Inside-out wingers (players who play on the opposite flank of their natural foot and cut inside) such as Robben have become an increasingly prominent feature of modern soccer, but it is notable that all of those who have been successful from an attacking point of view have been coupled with an attacking fullback. Occupy the fullback, as England manager Fabio Capello did with his deployment of Theo Walcott against Danijel Pranjic when England beat Croatia 4-1 in Zagreb in 2008, and the whole flank can be disrupted.

Goran Pandev has usually been used on the left side of Inter's midfield, but his lack of pace is a concern when it comes to tracking Lahm. If he is to leave out Pandev, Mourinho would seem to have three options. He could play Mario Balotelli on the left and hope his pace is sufficient to drive Lahm back; he could play Maicon, who would offer a blend of attacking threat and defensive cover (although it would mean a change at right back, with Zanetti perhaps switching flanks); or he could bring Mcdonald Mariga into the middle of midfield as replacement for Motta, allowing Chivu to play as a left-sided midfielder with Zanetti behind him, which was the left-sided combination that neutered Lionel Messi and Dani Alves in Barcelona.

Changing an effective right side would, frankly, seem a little odd, given that is an area where Bayern is perhaps vulnerable. Hamit Altintop, the likely replacement for Ribery, is a far less threatening presence, and is likely to spend most of the game tracking the forward surges of Maicon, while left back Diego Contento tries to deal with the wanderings of Samuel Eto'o.

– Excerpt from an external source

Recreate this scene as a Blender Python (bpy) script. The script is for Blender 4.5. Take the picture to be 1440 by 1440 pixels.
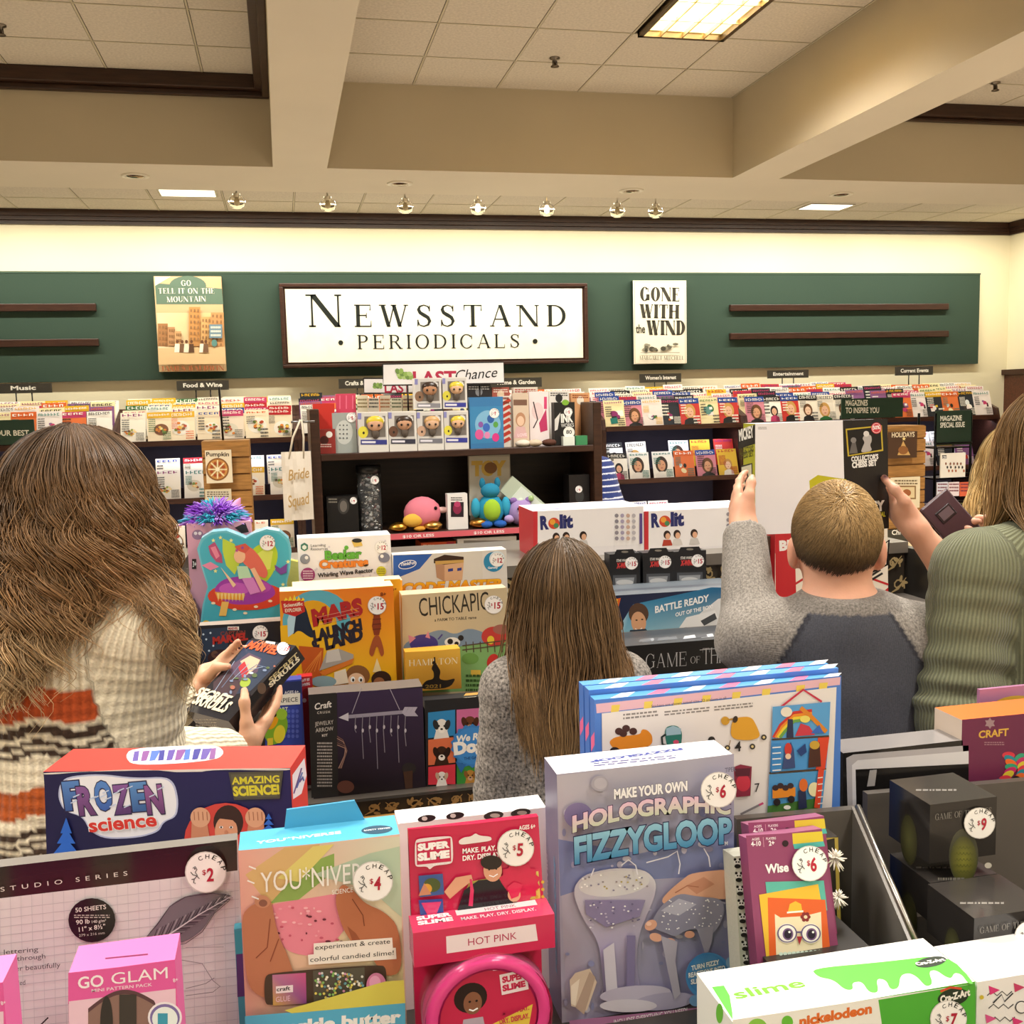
import bpy, bmesh, math, random
import numpy as np
from mathutils import Matrix, Vector
for _o in list(bpy.data.objects): bpy.data.objects.remove(_o)
SC = bpy.context.scene
COL = SC.collection
# ------------------------------------------------------------ camera
FPX = 1440.0
_dy = np.array([-324, 150, -1440.]); _dy /= np.linalg.norm(_dy)
_dz = np.array([-.0253, 1, (324*.0253+150)/1440]); _dz /= np.linalg.norm(_dz)
_dx = np.cross(_dy, _dz)
CM = np.array([_dx, _dy, _dz])                 # camera axes -> world
EYE = np.array([0, 0, 1.62])
cd = bpy.data.cameras.new('camera'); cam = bpy.data.objects.new('camera', cd); COL.objects.link(cam)
cd.sensor_width = 36; cd.lens = 36; cd.clip_start = .02; cd.clip_end = 60
m4 = np.eye(4); m4[:3, :3] = CM; m4[:3, 3] = EYE
cam.matrix_world = Matrix(m4.tolist()); SC.camera = cam
# ------------------------------------------------------------ world, lights, exposure
w = bpy.data.worlds.new('world'); SC.world = w; w.use_nodes = True
w.node_tree.nodes['Background'].inputs[0].default_value = (1, .955, .90, 1)
w.node_tree.nodes['Background'].inputs[1].default_value = .6
SC.view_settings.view_transform = 'Standard'; SC.view_settings.look = 'None'
SC.view_settings.exposure = 0.5; SC.view_settings.gamma = 1; SC.view_settings.use_curve_mapping = False
R = math.radians
def area(name, loc, sx, sy, power, col=(1, .92, .78), rot=(0, 0, 0)):
    l = bpy.data.lights.new(name, 'AREA'); l.shape = 'RECTANGLE'; l.size = sx; l.size_y = sy
    l.energy = power; l.color = col
    o = bpy.data.objects.new(name, l); o.location = loc; o.rotation_euler = rot; COL.objects.link(o); return o
# lamp of the built ceiling troffer, plus unseen area lamps added for brightness
for k, (x, y) in enumerate([(-1.5, -1.9), (1.75, -1.9), (5.2, -1.9), (-1.5, .3), (1.75, .3), (5.2, .3), (2.59, 5.8), (-1.5, 2.6), (1.75, 2.9), (5.6, 2.8), (-1.5, 5.6), (5.6, 5.4)]):
    area('troffer_and_fill_lamp', (x, y, 3.902 if k == 6 else 3.87), .5, 1.1, (32 if y < 1 else 64), (1, .95, .87)).data.spread = R(135)
# wall washers hidden above the soffit, aimed at the back wall
for x in (-2.6, .2, 3.0, 5.8):
    area('wall_washer', (x + .7, 9.66, 3.46), 2.9, .10, 50, (1, .95, .78))
# tubes under the magazine shelves
for x in (-2.2, -.65, .85, 2.3, 3.8, 5.3, 6.8):
    area('shelf_tube', (x, 9.72, 1.27), 1.3, .05, 2.6, (.80, .86, 1), (R(14), 0, 0))
    area('shelf_tube', (x, 9.72, .755), 1.3, .05, 2.0, (.80, .86, 1), (R(10), 0, 0))
# ------------------------------------------------------------ helpers
def ray(px, py): return CM @ np.array([(px-720)/FPX, -(py-720)/FPX, -1])
def PY(px, py, Y): r = ray(px, py); return EYE + r*(Y/r[1])
def PZ(px, py, z): r = ray(px, py); return EYE + r*((z-EYE[2])/r[2])
V = lambda *a: np.array(a, float)
_lc = {}
def lin(c):
    if isinstance(c, str):
        if c not in _lc:
            h = c.lstrip('#')
            if len(h) == 3: h = ''.join(q*2 for q in h)
            r = [int(h[i:i+2], 16)/255 for i in (0, 2, 4)]
            _lc[c] = tuple(x/12.92 if x <= .04045 else ((x+.055)/1.055)**2.4 for x in r)
        return _lc[c]
    return tuple(c[:3])
def mixc(a, b, t): a = lin(a); b = lin(b); return tuple(x+(y-x)*t for x, y in zip(a, b))
MATS = {}
def mat(name, rough=.5, spec=.5, metal=0, bump=0, bscale=200, vary=.06, vscale=6, trans=0, emit=0, coat=0, wood=False):
    if name in MATS: return MATS[name]
    m = bpy.data.materials.new(name); m.use_nodes = True; N = m.node_tree.nodes; L = m.node_tree.links
    b = N['Principled BSDF']; b.inputs['Roughness'].default_value = rough
    b.inputs['Specular IOR Level'].default_value = spec; b.inputs['Metallic'].default_value = metal
    at = N.new('ShaderNodeAttribute'); at.attribute_name = 'Col'
    tc = N.new('ShaderNodeTexCoord'); out = at.outputs['Color']
    if wood:
        mp = N.new('ShaderNodeMapping'); mp.inputs['Scale'].default_value = (3, 30, 30)
        L.new(tc.outputs['Object'], mp.inputs['Vector'])
        nz = N.new('ShaderNodeTexNoise'); nz.inputs['Scale'].default_value = 2; nz.inputs['Detail'].default_value = 6
        L.new(mp.outputs[0], nz.inputs['Vector']); vary = .5
    else:
        nz = N.new('ShaderNodeTexNoise'); nz.inputs['Scale'].default_value = vscale; nz.inputs['Detail'].default_value = 4
        L.new(tc.outputs['Object'], nz.inputs['Vector'])
    mr = N.new('ShaderNodeMapRange'); mr.inputs['From Min'].default_value = .25; mr.inputs['From Max'].default_value = .75
    mr.inputs['To Min'].default_value = 1-vary; mr.inputs['To Max'].default_value = 1+vary*.5
    L.new(nz.outputs['Fac'], mr.inputs['Value'])
    mx = N.new('ShaderNodeVectorMath'); mx.operation = 'MULTIPLY'
    cb = N.new('ShaderNodeCombineXYZ')
    for i in range(3): L.new(mr.outputs[0], cb.inputs[i])
    L.new(out, mx.inputs[0]); L.new(cb.outputs[0], mx.inputs[1])
    L.new(mx.outputs[0], b.inputs['Base Color'])
    if trans:
        b.inputs['Transmission Weight'].default_value = trans; b.inputs['IOR'].default_value = 1.1
    if coat: b.inputs['Coat Weight'].default_value = coat; b.inputs['Coat Roughness'].default_value = .1
    if emit:
        L.new(out, b.inputs['Emission Color']); b.inputs['Emission Strength'].default_value = emit
    if bump:
        n2 = N.new('ShaderNodeTexNoise'); n2.inputs['Scale'].default_value = bscale; n2.inputs['Detail'].default_value = 3
        L.new(tc.outputs['Object'], n2.inputs['Vector'])
        bp = N.new('ShaderNodeBump'); bp.inputs['Strength'].default_value = bump; bp.inputs['Distance'].default_value = .004
        L.new(n2.outputs['Fac'], bp.inputs['Height']); L.new(bp.outputs[0], b.inputs['Normal'])
    MATS[name] = m; return m
mat('print', .42, .4, vary=.05); mat('gloss', .14, .5, vary=.04); mat('matte', .85, .2, vary=.08, bump=.15)
mat('paint', .75, .25, vary=.05, vscale=1.2, bump=.12, bscale=60); mat('wood', .38, .4, wood=True)
mat('metal', .3, .5, metal=1); mat('chrome', .08, .5, metal=1); mat('plastic', .3, .5)
mat('lamp', .5, .5, emit=5); mat('glow', .5, .5, emit=1.6); mat('film', .05, .5, trans=.96, vary=0); mat('fur', .9, .1)
mat('tile_board', .9, .15, vary=.18, vscale=60, bump=.35, bscale=160)
mat('floor_tile', .25, .5, vary=.12, vscale=3); mat('carpet', .95, .1, vary=.3, vscale=90, bump=.5, bscale=400)
mat('skin', .5, .35, vary=.10, vscale=18, bump=.06, bscale=300)
MATS['skin'].node_tree.nodes['Principled BSDF'].inputs['Subsurface Weight'].default_value = .12
MATS['skin'].node_tree.nodes['Principled BSDF'].inputs['Subsurface Radius'].default_value = (.012, .004, .002)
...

As so often in modern football, the key battles seem to be those between fullbacks and wide midfielders, but Wesley Sneijder could have a decisive influence if he escapes the clutches of Netherlands international teammate Mark van Bommel and Bastian Schweinsteiger. With both teams playing two holders plus, in Inter's case, a playmaker, and, in Bayern's case, a second striker in Thomas Muller, the center of midfield looks likely to be too congested for either side really to make decisive inroads there.

In effect, it may come down to which right-sided forward has more of the ball in attacking positions. If it is Eto'o. then Inter can be confident; if it's Robben, then the game should be Bayern's.